New rules take the biscuit

While many office employees in Manchester are still working from home, allowing some businesses to carry on regardless, the tightening of restrictions has been yet another blow to Manchester’s restaurants and pubs.  After a reasonably successful August, thanks to the ‘Rishi’s Dishes’, Manchester’s food outlets and bars (including hotel bars) will now need to ensure that they’re ready to close their doors by 10pm; meaning that some will miss out on up to two hours’ trade. 

With the constant yo-yo’ing of restrictions and, the difficulties in maintaining distancing, some restaurant owners in Manchester have chosen to close their seating areas in order to focus on takeaways which will still be permitted after the 10pm curfew for public spaces.  During the original UK wide lockdown, a lot of restaurants turned to food deliveries in order to survive and have discovered that, post-lockdown, the demand for takeaways delivered to the door is very much alive and kicking.  

Making the switch

In days gone by, pivoting a sit down restaurant to one which provided deliveries was an expensive and risky business, however, thanks to the world wide web, this is no longer the case.  Over the last few years, dark kitchens have been lighting a spark under the food industry – something which, of course, was highlighted in neon this year with even burger giant, McDonalds, getting in on the game.  Despite the popularity of these kitchens – and the stealthy rise of delivery companies such as Deliveroo, Just Eat and Uber Eats – some restaurateurs still weren’t convinced due to the expense and lack of control offered by these outlets.  Thankfully, necessity breeds invention and, now, a new breed of platforms, including UpMenu, are offering restaurants the ability to provide food deliveries through their own, self-controlled, sites.  With Prime Minister, Boris Johnson, warning that the UKs new restrictions may be in place for another six months, we can expect to see more and more restaurants turning to deliveries. 

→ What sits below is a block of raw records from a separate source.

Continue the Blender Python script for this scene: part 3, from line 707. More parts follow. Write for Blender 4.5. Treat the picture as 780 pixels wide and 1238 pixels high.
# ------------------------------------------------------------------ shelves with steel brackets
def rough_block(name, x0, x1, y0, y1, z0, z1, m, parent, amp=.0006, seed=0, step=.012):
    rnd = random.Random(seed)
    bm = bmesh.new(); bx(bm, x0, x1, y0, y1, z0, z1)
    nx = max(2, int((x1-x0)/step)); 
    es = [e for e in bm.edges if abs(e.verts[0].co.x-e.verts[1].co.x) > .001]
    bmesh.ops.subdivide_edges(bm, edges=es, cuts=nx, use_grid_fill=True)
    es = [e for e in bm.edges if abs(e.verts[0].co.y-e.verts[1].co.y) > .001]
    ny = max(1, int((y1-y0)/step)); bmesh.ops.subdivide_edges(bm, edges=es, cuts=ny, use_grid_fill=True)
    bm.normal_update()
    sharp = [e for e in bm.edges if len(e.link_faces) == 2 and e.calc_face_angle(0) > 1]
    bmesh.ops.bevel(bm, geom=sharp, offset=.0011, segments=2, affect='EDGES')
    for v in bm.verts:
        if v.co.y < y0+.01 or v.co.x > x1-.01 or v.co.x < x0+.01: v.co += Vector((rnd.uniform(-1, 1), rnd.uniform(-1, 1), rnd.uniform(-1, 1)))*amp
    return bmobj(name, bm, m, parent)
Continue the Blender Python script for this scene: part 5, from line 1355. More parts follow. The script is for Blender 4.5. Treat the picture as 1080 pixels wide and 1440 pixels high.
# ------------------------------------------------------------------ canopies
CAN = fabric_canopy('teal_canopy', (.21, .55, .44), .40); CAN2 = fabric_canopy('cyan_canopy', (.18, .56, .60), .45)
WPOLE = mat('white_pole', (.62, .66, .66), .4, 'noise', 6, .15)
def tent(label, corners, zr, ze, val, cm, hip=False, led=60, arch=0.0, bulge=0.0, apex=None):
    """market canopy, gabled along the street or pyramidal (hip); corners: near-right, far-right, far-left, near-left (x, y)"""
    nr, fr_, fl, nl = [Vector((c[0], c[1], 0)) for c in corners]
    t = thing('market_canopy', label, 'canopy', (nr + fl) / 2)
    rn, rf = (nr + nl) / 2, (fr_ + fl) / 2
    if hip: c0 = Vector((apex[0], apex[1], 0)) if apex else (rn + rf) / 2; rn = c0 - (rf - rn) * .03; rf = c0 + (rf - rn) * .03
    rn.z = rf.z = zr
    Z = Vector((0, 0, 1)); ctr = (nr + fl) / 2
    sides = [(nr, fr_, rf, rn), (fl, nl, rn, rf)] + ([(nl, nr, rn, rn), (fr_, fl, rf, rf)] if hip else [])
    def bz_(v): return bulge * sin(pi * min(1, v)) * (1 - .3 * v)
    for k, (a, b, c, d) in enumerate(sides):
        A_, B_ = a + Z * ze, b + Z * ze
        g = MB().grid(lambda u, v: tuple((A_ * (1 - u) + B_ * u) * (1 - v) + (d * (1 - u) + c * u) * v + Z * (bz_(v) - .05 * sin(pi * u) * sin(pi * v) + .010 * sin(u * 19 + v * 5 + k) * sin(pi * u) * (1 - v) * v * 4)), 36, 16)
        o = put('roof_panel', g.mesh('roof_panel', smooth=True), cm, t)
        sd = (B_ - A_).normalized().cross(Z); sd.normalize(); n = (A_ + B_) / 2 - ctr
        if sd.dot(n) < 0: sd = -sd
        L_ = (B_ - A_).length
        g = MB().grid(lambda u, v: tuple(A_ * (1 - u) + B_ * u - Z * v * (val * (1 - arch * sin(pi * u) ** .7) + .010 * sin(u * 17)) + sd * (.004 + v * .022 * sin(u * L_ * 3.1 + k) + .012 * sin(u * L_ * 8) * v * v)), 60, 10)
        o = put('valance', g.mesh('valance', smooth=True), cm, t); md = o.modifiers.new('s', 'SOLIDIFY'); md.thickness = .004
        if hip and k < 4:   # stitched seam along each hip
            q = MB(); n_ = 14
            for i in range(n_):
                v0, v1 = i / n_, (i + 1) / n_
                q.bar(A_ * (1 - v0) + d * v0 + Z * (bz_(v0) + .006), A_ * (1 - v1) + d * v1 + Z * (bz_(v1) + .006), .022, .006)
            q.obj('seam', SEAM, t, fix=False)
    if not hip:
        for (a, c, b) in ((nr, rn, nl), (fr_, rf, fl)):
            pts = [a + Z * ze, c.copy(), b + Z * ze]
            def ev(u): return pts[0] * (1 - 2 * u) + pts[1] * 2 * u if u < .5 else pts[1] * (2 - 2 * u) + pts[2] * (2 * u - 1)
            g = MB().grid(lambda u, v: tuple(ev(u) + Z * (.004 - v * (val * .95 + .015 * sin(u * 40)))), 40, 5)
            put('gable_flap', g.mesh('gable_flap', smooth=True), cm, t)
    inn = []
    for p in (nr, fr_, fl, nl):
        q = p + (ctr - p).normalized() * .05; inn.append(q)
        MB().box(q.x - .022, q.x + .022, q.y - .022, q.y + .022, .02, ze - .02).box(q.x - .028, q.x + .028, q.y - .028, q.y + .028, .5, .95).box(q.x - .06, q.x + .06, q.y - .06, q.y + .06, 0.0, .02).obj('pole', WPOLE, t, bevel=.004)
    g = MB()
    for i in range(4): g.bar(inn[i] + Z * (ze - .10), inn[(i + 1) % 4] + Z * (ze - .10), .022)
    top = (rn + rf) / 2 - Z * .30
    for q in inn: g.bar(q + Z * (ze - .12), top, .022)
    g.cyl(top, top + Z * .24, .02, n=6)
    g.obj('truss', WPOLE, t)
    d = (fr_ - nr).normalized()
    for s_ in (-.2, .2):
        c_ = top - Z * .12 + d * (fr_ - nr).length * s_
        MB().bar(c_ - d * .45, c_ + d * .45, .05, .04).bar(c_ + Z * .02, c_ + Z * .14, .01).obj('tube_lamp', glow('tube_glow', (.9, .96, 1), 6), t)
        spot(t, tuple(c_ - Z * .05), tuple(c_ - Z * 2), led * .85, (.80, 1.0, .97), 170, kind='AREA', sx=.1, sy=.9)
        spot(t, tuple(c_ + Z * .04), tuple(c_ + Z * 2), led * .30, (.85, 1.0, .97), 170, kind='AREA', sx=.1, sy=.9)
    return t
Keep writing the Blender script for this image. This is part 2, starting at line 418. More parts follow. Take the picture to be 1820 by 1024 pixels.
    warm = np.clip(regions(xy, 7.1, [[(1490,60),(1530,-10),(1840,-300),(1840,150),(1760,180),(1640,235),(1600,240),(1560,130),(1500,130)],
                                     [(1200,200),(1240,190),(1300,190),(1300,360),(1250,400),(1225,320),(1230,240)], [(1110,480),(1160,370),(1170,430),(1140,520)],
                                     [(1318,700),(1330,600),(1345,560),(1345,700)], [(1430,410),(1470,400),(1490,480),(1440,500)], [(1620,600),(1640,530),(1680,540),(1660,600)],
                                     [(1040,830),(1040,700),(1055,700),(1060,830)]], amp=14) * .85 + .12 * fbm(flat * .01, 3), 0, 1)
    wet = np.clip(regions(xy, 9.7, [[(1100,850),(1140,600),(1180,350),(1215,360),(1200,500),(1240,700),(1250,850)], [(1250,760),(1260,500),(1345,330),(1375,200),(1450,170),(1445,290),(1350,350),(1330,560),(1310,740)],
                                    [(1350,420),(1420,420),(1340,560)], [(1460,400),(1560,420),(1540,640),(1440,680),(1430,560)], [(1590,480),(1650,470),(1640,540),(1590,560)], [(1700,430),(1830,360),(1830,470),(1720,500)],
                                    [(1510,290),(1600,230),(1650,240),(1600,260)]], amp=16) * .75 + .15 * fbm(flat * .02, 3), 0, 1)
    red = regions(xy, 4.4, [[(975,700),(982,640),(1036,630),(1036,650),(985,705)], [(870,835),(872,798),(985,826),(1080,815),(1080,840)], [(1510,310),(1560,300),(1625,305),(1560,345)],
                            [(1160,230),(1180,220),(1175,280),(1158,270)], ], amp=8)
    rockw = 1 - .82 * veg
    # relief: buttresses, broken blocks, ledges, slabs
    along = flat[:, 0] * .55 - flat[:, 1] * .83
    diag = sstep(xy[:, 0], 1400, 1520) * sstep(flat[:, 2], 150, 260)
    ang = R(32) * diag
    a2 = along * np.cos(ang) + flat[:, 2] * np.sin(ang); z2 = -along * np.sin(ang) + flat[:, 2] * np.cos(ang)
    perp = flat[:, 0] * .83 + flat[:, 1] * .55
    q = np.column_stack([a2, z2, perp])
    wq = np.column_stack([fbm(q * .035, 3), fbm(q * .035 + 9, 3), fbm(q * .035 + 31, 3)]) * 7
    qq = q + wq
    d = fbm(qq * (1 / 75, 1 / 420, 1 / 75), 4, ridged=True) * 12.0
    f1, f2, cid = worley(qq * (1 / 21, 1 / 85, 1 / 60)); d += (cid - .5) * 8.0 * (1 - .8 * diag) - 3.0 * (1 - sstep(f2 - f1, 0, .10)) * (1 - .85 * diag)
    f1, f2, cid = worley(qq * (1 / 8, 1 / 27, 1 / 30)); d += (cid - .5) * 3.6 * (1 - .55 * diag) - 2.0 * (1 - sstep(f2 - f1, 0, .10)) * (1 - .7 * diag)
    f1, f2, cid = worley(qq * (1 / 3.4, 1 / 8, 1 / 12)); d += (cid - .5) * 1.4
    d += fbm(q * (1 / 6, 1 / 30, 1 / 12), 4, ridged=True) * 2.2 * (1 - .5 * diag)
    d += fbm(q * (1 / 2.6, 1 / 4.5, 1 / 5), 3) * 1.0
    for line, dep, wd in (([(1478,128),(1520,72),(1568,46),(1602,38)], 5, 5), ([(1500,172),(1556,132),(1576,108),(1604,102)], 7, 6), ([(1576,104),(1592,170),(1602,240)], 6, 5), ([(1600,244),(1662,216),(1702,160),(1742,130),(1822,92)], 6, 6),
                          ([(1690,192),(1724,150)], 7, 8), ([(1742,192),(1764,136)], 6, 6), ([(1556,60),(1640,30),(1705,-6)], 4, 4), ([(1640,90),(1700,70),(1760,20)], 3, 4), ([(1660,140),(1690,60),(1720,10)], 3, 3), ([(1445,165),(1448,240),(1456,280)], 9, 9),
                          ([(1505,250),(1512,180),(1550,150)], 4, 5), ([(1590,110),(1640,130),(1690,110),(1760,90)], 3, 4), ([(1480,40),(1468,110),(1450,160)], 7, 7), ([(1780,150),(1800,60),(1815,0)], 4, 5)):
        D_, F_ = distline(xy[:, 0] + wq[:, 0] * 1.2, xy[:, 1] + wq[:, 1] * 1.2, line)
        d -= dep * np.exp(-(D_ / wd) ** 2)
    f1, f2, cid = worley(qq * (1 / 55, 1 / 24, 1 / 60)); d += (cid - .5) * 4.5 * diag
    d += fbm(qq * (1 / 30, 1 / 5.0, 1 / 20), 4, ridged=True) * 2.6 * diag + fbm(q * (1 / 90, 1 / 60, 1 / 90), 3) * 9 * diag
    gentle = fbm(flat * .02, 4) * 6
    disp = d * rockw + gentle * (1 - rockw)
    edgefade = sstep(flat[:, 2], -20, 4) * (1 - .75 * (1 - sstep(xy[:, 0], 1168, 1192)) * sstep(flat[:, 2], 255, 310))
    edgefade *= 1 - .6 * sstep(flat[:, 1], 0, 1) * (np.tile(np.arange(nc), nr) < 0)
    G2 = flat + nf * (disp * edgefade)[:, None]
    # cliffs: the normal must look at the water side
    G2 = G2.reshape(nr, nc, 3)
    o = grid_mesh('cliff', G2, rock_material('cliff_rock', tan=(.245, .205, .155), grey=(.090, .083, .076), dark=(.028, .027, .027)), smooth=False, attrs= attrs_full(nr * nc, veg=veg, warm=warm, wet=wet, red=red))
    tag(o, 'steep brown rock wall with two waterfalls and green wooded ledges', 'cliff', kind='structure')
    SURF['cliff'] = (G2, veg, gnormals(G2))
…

So, how do you get started?

Online food ordering platforms like UpMenu make it super simple for restaurants to pivot their businesses as they offer not just flexibility on the processing of orders but, also, lots of handy features including mobile apps and marketing tools.  My advice for any restaurant owner looking to take the plunge would be: 

Research your audience to ensure that your customers will be on board with the new delivery service. Tools like Brand24 might help you to track online mention around your specific keywords. 

Prep your packaging – you’ll need to make sure that you source the right packaging to make sure that food is kept hot and fresh on delivery.

Do your sums – you’ll need to figure out whether you’re going to re-price your food to take transport into account or, charge extra for this in the name of full disclosure.

Marketing – if you’re switching to delivery, you’ll need to let people know.  Invest in advertising, marketing and a killer landing page to help you get your message across.  Needless to say, you’ll also want to tap into the power of local area Facebook groups in order to engage with your audience.  In my experience, offering a discount or incentive such as a free drink will almost guarantee a great start to your food delivery endeavour. 

With no end in sight at the moment regarding local and national restrictions, businesses are once again fighting to survive.  Although, sadly, some will fail, Manchester folk are a hardy bunch and, I’m sure that many still have a few tricks left up their sleeves – and I, personally, can’t wait to find out what they are!